WRITTEN REQUEST. Everything from the line containing "Write a Blender" down to the last line of the entries below must be transcribed exactly, and nothing else.

ITEMS.

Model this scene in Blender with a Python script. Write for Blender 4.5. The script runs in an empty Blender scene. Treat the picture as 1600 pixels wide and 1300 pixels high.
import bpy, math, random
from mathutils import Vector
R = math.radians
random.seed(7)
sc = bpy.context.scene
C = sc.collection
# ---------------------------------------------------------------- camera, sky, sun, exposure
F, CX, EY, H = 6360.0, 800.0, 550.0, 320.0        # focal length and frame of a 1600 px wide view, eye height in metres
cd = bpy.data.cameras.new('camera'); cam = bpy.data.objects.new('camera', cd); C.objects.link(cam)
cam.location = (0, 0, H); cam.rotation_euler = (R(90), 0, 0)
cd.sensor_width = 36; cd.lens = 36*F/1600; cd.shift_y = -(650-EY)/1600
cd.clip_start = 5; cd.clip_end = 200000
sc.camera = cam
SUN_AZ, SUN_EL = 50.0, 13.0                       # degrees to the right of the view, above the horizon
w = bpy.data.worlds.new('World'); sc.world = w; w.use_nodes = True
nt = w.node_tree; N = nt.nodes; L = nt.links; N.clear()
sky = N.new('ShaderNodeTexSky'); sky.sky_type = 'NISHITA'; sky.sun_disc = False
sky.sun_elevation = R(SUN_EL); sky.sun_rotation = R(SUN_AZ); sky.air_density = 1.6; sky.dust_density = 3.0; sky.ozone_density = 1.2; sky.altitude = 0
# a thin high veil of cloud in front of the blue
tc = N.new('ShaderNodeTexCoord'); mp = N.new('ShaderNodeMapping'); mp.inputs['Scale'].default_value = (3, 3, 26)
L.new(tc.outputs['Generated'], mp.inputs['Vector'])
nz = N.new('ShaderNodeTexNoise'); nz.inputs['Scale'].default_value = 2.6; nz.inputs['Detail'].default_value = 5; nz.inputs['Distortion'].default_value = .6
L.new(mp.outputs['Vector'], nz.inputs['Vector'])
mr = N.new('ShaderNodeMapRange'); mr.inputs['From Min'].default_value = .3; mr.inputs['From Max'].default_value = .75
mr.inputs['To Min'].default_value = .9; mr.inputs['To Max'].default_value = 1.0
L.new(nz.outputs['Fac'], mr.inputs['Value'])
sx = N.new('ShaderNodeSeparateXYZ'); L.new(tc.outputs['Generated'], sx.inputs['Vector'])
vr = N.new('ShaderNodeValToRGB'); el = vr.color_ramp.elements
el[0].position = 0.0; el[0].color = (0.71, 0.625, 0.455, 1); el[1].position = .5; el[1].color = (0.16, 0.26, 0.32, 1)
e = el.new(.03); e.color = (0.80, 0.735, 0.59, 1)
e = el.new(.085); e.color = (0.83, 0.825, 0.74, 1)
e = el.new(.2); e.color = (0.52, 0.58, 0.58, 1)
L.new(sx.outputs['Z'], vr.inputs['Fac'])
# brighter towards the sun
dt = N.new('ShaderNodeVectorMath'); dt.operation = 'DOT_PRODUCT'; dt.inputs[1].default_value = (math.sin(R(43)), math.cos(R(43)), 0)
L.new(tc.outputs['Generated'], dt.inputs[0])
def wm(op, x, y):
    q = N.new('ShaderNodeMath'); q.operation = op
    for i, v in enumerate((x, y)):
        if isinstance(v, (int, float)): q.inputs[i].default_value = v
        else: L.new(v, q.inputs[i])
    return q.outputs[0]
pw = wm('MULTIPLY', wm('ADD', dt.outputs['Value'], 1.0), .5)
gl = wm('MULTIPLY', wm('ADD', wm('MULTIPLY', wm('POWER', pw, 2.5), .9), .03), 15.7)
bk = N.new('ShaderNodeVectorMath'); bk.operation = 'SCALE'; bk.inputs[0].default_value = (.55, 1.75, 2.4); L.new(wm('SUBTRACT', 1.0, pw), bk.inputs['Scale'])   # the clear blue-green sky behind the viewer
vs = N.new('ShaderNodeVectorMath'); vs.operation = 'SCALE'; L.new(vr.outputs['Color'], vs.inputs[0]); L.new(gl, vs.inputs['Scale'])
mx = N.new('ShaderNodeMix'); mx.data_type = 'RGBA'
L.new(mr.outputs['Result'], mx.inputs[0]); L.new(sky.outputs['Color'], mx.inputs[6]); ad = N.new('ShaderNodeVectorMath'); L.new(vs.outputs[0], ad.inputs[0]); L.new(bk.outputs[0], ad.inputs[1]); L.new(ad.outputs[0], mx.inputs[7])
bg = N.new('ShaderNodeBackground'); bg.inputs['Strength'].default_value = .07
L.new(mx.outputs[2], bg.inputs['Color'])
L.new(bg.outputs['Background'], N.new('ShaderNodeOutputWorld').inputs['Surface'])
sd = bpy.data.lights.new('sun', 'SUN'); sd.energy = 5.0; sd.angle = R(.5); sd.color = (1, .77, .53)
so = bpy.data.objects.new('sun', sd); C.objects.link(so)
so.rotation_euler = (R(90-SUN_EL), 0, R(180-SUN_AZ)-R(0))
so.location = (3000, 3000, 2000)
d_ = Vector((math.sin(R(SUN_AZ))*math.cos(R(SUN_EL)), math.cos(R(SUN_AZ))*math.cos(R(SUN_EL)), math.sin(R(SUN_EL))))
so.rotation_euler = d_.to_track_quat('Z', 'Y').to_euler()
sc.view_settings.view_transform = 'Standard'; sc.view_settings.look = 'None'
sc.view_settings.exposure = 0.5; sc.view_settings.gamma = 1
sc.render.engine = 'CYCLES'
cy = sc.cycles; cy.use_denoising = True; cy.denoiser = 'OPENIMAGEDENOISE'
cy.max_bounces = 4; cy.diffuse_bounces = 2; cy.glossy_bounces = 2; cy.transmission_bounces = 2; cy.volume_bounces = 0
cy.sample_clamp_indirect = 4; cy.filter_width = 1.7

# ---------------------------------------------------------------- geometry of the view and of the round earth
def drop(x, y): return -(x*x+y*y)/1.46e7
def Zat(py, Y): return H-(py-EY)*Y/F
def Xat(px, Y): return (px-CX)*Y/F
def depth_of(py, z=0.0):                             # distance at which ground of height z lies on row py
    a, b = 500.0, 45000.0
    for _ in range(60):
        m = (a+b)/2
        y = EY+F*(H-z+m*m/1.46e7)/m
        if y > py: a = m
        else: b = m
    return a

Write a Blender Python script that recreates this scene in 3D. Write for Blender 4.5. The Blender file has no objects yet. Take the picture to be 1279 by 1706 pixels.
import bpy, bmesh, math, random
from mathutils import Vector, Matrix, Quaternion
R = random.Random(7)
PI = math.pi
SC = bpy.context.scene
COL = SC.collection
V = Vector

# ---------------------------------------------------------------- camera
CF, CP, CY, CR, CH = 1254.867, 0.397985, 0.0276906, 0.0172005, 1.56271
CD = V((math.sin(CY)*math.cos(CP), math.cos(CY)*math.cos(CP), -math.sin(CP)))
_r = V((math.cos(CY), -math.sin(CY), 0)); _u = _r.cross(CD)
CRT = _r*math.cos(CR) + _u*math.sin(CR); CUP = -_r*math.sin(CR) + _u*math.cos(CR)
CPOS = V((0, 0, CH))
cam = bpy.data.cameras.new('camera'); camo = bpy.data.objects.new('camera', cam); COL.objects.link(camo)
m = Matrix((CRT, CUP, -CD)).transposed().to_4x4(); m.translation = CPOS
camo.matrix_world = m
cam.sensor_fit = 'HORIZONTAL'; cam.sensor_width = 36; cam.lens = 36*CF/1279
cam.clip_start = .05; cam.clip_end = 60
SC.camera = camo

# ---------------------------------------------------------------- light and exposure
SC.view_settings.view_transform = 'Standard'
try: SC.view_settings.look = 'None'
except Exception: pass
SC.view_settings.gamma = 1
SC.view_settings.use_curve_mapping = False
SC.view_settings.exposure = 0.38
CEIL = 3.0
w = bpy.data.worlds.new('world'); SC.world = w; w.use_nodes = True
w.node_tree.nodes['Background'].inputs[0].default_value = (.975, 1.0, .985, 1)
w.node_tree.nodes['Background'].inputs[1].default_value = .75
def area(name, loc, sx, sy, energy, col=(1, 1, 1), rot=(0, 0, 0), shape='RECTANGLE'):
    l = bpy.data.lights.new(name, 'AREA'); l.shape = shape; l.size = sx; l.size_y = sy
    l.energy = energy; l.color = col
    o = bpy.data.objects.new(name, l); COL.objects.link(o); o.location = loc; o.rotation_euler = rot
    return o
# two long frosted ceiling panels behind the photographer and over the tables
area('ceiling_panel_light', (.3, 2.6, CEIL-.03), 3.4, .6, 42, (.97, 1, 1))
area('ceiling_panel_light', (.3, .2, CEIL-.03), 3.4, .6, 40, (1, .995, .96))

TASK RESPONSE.
Write a Blender Python script that recreates this scene in 3D. Write for Blender 4.5. The Blender file has no objects yet. Take the picture to be 1279 by 1706 pixels.
import bpy, bmesh, math, random
from mathutils import Vector, Matrix, Quaternion
R = random.Random(7)
PI = math.pi
SC = bpy.context.scene
COL = SC.collection
V = Vector

# ---------------------------------------------------------------- camera
CF, CP, CY, CR, CH = 1254.867, 0.397985, 0.0276906, 0.0172005, 1.56271
CD = V((math.sin(CY)*math.cos(CP), math.cos(CY)*math.cos(CP), -math.sin(CP)))
_r = V((math.cos(CY), -math.sin(CY), 0)); _u = _r.cross(CD)
CRT = _r*math.cos(CR) + _u*math.sin(CR); CUP = -_r*math.sin(CR) + _u*math.cos(CR)
CPOS = V((0, 0, CH))
cam = bpy.data.cameras.new('camera'); camo = bpy.data.objects.new('camera', cam); COL.objects.link(camo)
m = Matrix((CRT, CUP, -CD)).transposed().to_4x4(); m.translation = CPOS
camo.matrix_world = m
cam.sensor_fit = 'HORIZONTAL'; cam.sensor_width = 36; cam.lens = 36*CF/1279
cam.clip_start = .05; cam.clip_end = 60
SC.camera = camo

# ---------------------------------------------------------------- light and exposure
SC.view_settings.view_transform = 'Standard'
try: SC.view_settings.look = 'None'
except Exception: pass
SC.view_settings.gamma = 1
SC.view_settings.use_curve_mapping = False
SC.view_settings.exposure = 0.38
CEIL = 3.0
w = bpy.data.worlds.new('world'); SC.world = w; w.use_nodes = True
w.node_tree.nodes['Background'].inputs[0].default_value = (.975, 1.0, .985, 1)
w.node_tree.nodes['Background'].inputs[1].default_value = .75
def area(name, loc, sx, sy, energy, col=(1, 1, 1), rot=(0, 0, 0), shape='RECTANGLE'):
    l = bpy.data.lights.new(name, 'AREA'); l.shape = shape; l.size = sx; l.size_y = sy
    l.energy = energy; l.color = col
    o = bpy.data.objects.new(name, l); COL.objects.link(o); o.location = loc; o.rotation_euler = rot
    return o
# two long frosted ceiling panels behind the photographer and over the tables
area('ceiling_panel_light', (.3, 2.6, CEIL-.03), 3.4, .6, 42, (.97, 1, 1))
area('ceiling_panel_light', (.3, .2, CEIL-.03), 3.4, .6, 40, (1, .995, .96))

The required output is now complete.